In a briefing to journalists on Wednesday, senior bureaucrats stressed repeatedly that the costs to comply with the new regulations — which kick in this weekend — are expected to be “low” in the next few years. But while the rules could ultimately hike the cost of gas by six to 13 cents per litre over the next seven years, the officials said it’s not clear what will happen.

That’s because the regulations apply to refineries and other producers and importers of fuel, and it’s up to them to determine how to comply and how much of any additional costs will get passed along to consumers.

“Any price impact that may be passed through and that maybe are being anticipated … really will depend on how the regulated parties, the refineries, choose to comply,” said one of the officials, all of whom spoke on condition of anonymity, as is routine for federal policy briefings.

The incoming Clean Fuel Regulations has been a long promised and delayed climate policy for Prime Minister Justin Trudeau’s Liberal government. The initiative creates rules to ensure the “emissions intensity” of fuel in Canada is on a downward track, so that the planet-warming greenhouse gas pollution it creates when it’s burned also goes down.

The regulations will create a market for credits, where companies that comply with the regulations will receive credits they can then sell to companies that fall short. And because credits can be generated more easily in the early years of the program, there will be a glut of them available for low costs that officials predicted would keep compliance costs low.

The government also projects the policy, as it becomes more stringent, will slash Canada’s national greenhouse gas emissions by about 27 million tons per year by 2030. That’s about four per cent of the country’s total emissions in 2021, according to the latest official tally.

The Conservatives, however, have lampooned the policy for years, arguing it is akin to a new “tax” that will unfairly increase the cost of fuel. They also seized upon a report from the Parliamentary Budget Officer, which predicted the clean fuel regulation could hike gas prices by up to 17 cents per litre by 2030 — a conclusion the government argues overlooks the increased costs from the impacts of climate change.

“Canadians cannot afford to pay any more,” Poilievre said this week, speaking at a gas station in New Brunswick, one of four provinces in the Atlantic where the federally-designed carbon price on fuel will also replace provincial pricing systems this week.

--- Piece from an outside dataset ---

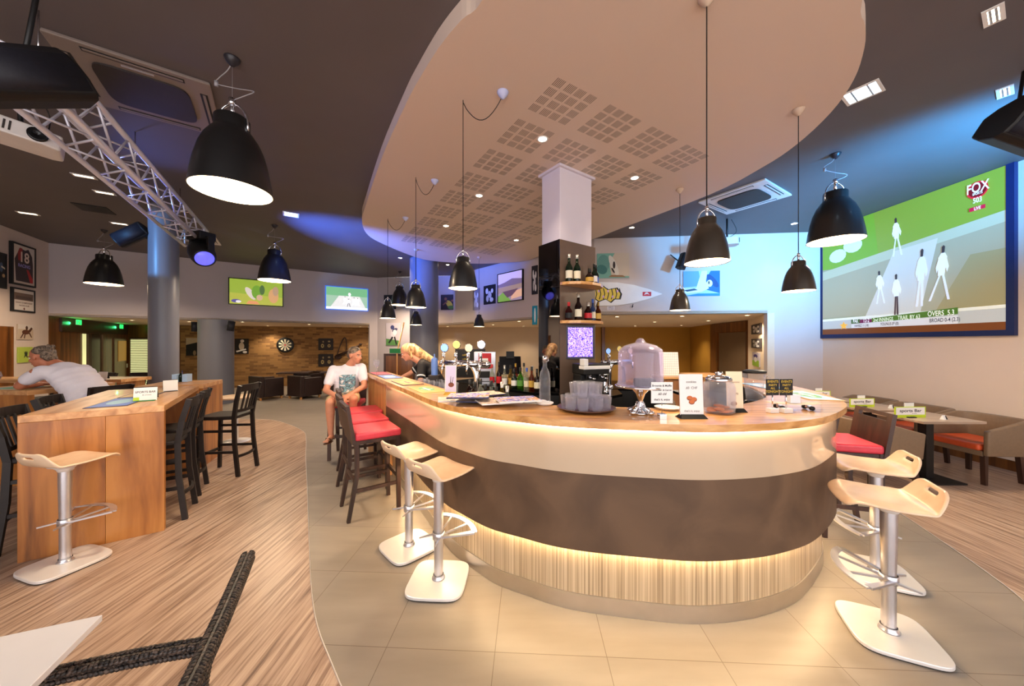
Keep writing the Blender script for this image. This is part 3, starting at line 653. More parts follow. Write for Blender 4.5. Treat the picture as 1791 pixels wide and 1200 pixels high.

Under the Trudeau government, Canada has pledged to slash emissions to at least 40 per cent below 2005 levels by 2030 through a host of policies that include initiatives like the carbon price and fuel regulations.

Scientists with the Intergovernmental Panel on Climate Change have called for “unprecedented” transformations across all sectors of society as time is running out to drastically reduce emissions and avoid the worst consequences of climate change. These include rising oceans causing human displacement, more extreme and damaging weather events, disappearing glaciers and Arctic ice and mass species extinctions.